Motorsport’s growth among younger audiences is directly tied to how these communities have reframed the sport as a space of belonging.

The biggest shift in motorsport over the last 10 years is not just Drive to Survive or team content, it’s the explosion of independent creators, most of whom are women.

Female creators are reshaping motorsport media by producing longform commentary, behind-the-scenes vlogs, race weekend diaries and podcast debates.

This creator ecosystem has become an alternative, and often more compelling, media pipeline. Teams now rely on creators to keep fans engaged between races. Drivers depend on them to build their personal brand identities. Sponsors study these creator communities to understand fan behaviour.

Female creators aren’t just participants — they’re now cultural gatekeepers.

For decades, female fans have been told they’re not knowledgeable enough, only here “because the drivers are attractive”, too emotional, distracting, not “real fans”.

Yet these stereotypes collapse under scrutiny.

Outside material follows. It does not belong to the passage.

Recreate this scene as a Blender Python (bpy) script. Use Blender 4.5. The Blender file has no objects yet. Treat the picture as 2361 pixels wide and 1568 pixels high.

It is women who have expanded motorsport’s global digital footprint, created new forms of motorsport journalism and built thriving online fan ecosystems. They have documented historical gaps and underrepresented stories and amplified junior formulae and women’s series. They have diversified the cultural identity of motorsport communities, turning what was once a narrow, exclusionary space into one that is more global, creative and culturally rich

Misogyny still exists in motorsport spaces, but it looks increasingly outdated, overshadowed by the sheer scale of women’s contributions.

The future of motorsport depends not only on sustainable fuel or cost caps but on sustainable culture. Female fans are already doing the work — structuring the narratives, building the platforms, documenting the history, telling the stories.

As motorsport navigates the next decade – electrification, accessibility, digital expansion – it will rely even more on the people who understand the sport not just as competition, but as community.

And no group understands that better than the women who have been told, over and over, that they don’t belong; yet have ended up defining the culture anyway.